All successful businesses have something in common: a clear mission. Everyone inside and outside the organization knows what the company stands for. Besides creating a strong brand name, it has other important advantages. When there is a well-defined mission, it’s clear why everyone sits together every day. That common purpose creates a space in which everyone can dream and experiment. Channeling this energy comes natural in a start-up but is more complex to manage in a large established player. You need to embed this “start-up mentality” in your organizational structure and corporate culture.

Self-managing teams

Innovation can come from anywhere in the organization. Traditional company structures are inadequate in utilizing this infinite source of new ideas. More agile structures, when properly implemented, can unlock this potential. Ad-hoc, self-managing teams have the freedom to develop and test out innovative ideas in collaboration with the client. When an idea shows real potential, you can put procedures in place to scale and further develop. In addition to more innovation, this working method also creates more engaged employees. It requires a radical cultural shift that completely redefines the roles and responsibilities, for the employees and especially for the management. This process demands companywide analysis, followed by carefully managed sessions with all layers of the company.

Unlock lost potential

Support services (such as procurement, HR, accounting departments) are often seen as cost centers. They are reduced to their core task and pushed to gain efficiency. It is good to have efficient processes, but there might be uncultivated potential in these departments. A way to discover this potential is to analyze what the service means for their internal and external clients. A big part of their role will always be to support the business. To support others in creating value. But what if, on top of that, they can help others to find new ways to create value, or even create value themselves. Information they have, sometimes without knowing it, can be valuable for either the client or the business.
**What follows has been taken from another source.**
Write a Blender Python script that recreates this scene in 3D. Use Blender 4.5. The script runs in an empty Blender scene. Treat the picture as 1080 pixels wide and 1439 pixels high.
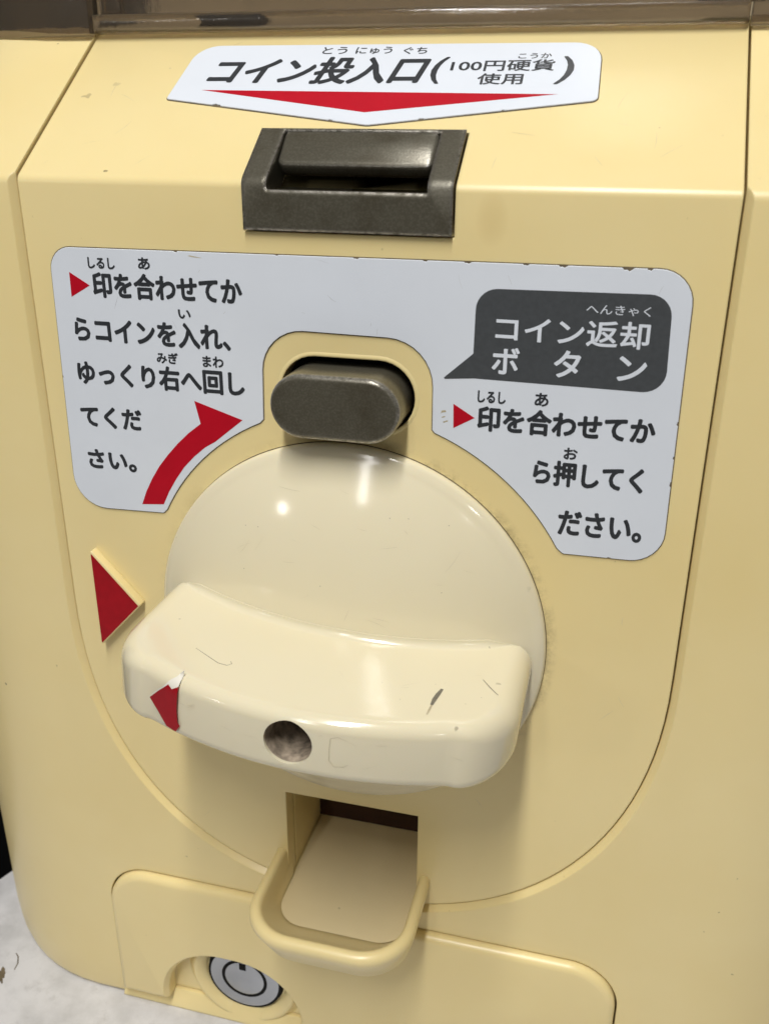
import bpy, bmesh, math, random
from mathutils import Vector, Matrix
random.seed(7)
sc = bpy.context.scene
COL = sc.collection
ZT = 100.5            # millimetres from the tabletop up to the dial's centre
def W(x, y, z):       # machine coordinates in mm (x right, y into the machine, z up, 0 = dial centre) -> metres
    return Vector((x, y, z + ZT)) * 0.001

# ------------------------------------------------------------------ camera
cam = bpy.data.objects.new('camera', bpy.data.cameras.new('camera'))
COL.objects.link(cam); sc.camera = cam
R = ((0.96745018, 0.10309552, -0.23110920), (0.25299720, -0.37343740, 0.89248917), (0.00570682, -0.92190879, -0.38736496))
M = Matrix(((R[0][0], -R[0][1], -R[0][2]), (R[1][0], -R[1][1], -R[1][2]), (R[2][0], -R[2][1], -R[2][2]))).to_4x4()
M.translation = W(40.04, -130.234, 78.576)
cam.matrix_world = M
cam.data.sensor_fit = 'VERTICAL'; cam.data.sensor_height = 36
cam.data.lens = 1306.744 / 1439 * 36
cam.data.clip_start = 0.005; cam.data.clip_end = 50
cam.data.dof.use_dof = True; cam.data.dof.focus_distance = 0.150; cam.data.dof.aperture_fstop = 40

# ------------------------------------------------------------------ world, lamps, exposure
wd = bpy.data.worlds.new('World'); sc.world = wd; wd.use_nodes = True
bgn = wd.node_tree.nodes['Background']; bgn.inputs['Color'].default_value = (1.0, 0.96, 0.91, 1); bgn.inputs['Strength'].default_value = 0.14
_t = wd.node_tree; _g = _t.nodes.new('ShaderNodeTexCoord'); _s = _t.nodes.new('ShaderNodeSeparateXYZ'); _r = _t.nodes.new('ShaderNodeValToRGB')
_m = _t.nodes.new('ShaderNodeMapRange'); _m.inputs[1].default_value = -1; _m.inputs[2].default_value = 1
_r.color_ramp.elements[0].position = .25; _r.color_ramp.elements[0].color = (.09, .08, .07, 1)      # floor
_r.color_ramp.elements[1].position = .85; _r.color_ramp.elements[1].color = (.80, .76, .70, 1)      # ceiling of the shop
_e = _r.color_ramp.elements.new(.55); _e.color = (.46, .43, .39, 1)
_t.links.new(_g.outputs['Generated'], _s.inputs[0]); _t.links.new(_s.outputs['Z'], _m.inputs[0]); _t.links.new(_m.outputs[0], _r.inputs[0]); _t.links.new(_r.outputs[0], bgn.inputs['Color'])

def lamp(name, loc, target, sx, sy, power, col=(1, 1, 1), axis=None):
    l = bpy.data.lights.new(name, 'AREA'); l.shape = 'RECTANGLE'; l.size = sx; l.size_y = sy; l.energy = power; l.color = col
    o = bpy.data.objects.new(name, l); COL.objects.link(o)
    p = W(*loc); z = (p - W(*target)).normalized()
    y = Vector(axis or (0, 1, 0)); y = (y - z * y.dot(z)).normalized(); x = y.cross(z)
    m = Matrix((x, y, z)).transposed().to_4x4(); m.translation = p; o.matrix_world = m
    return o
lamp('ceiling_tube', (-160, -1000, 760), (0, -40, 20), 0.06, 0.55, 1.5, (1.0, 0.98, 0.95), (0, .55, .8))
lamp('ceiling_panel', (20, -370, 700), (10, 0, 0), 0.05, 0.45, 6.1, (1.0, 0.98, 0.95), (0, 1, 0))
lamp('shop_lamp', (-1225, -1627, 590), (0, 0, 20), 0.10, 0.10, 1.0, (1.0, 0.96, 0.9))
lamp('shop_lamp', (804, -1239, 600), (0, 0, 20), 0.08, 0.08, .6, (1.0, 0.96, 0.9))

sc.view_settings.view_transform = 'Standard'; sc.view_settings.look = 'None'
sc.view_settings.exposure = 0.0; sc.view_settings.gamma = 1.0; sc.view_settings.use_curve_mapping = False

# ------------------------------------------------------------------ materials
def new_mat(name):
    m = bpy.data.materials.new(name); m.use_nodes = True
    nt = m.node_tree; return m, nt, nt.nodes['Principled BSDF']
def N(nt, t, **kw):
    n = nt.nodes.new(t)
    for k, v in kw.items():
        if k in n.inputs: n.inputs[k].default_value = v
        else: setattr(n, k, v)
    return n
def mixc(nt, fac, a, b):
    n = nt.nodes.new('ShaderNodeMix'); n.data_type = 'RGBA'
    for i, v in ((0, fac), (6, a), (7, b)):
        if hasattr(v, 'links'): nt.links.new(v, n.inputs[i])
        else: n.inputs[i].default_value = v if i == 0 else (*v, 1)
    return n.outputs[2]
def ramp(nt, src, lo, hi):
    n = nt.nodes.new('ShaderNodeMapRange'); n.inputs[1].default_value = lo; n.inputs[2].default_value = hi
    nt.links.new(src, n.inputs[0]); return n.outputs[0]
def math_(nt, op, a, b=None):
    n = nt.nodes.new('ShaderNodeMath'); n.operation = op
    for i, v in ((0, a), (1, b)):
        if v is None: continue
        if hasattr(v, 'links'): nt.links.new(v, n.inputs[i])
        else: n.inputs[i].default_value = v
    return n.outputs[0]
def noise(nt, scale, detail=3, rough=.55, vec=None):
    n = N(nt, 'ShaderNodeTexNoise', Scale=scale, Detail=detail, Roughness=rough)
    if vec is None:
        g = nt.nodes.new('ShaderNodeNewGeometry'); vec = g.outputs['Position']
    nt.links.new(vec, n.inputs['Vector']); return n.outputs['Fac']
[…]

Procurement, for example, plays an important role in the collaboration with suppliers. It can support innovation internally but can also drive innovation from the suppliers’ side and help find new value creation opportunities. HR needs to find the right talent, but also has crucial information of which talent is available. When included in the discussion early enough, they help match the two.

The process of reinventing the role of supporting services can take time. The first step is always to understand, before proposing changes. Following a structured approach, it can really transform their role in the company from a costly support to a valuable driver of innovation. It speaks for itself that the right tools to manage information flows are crucial. They can either obstruct or encourage collaboration. An obvious correlation, but one that rarely receives the correct attention.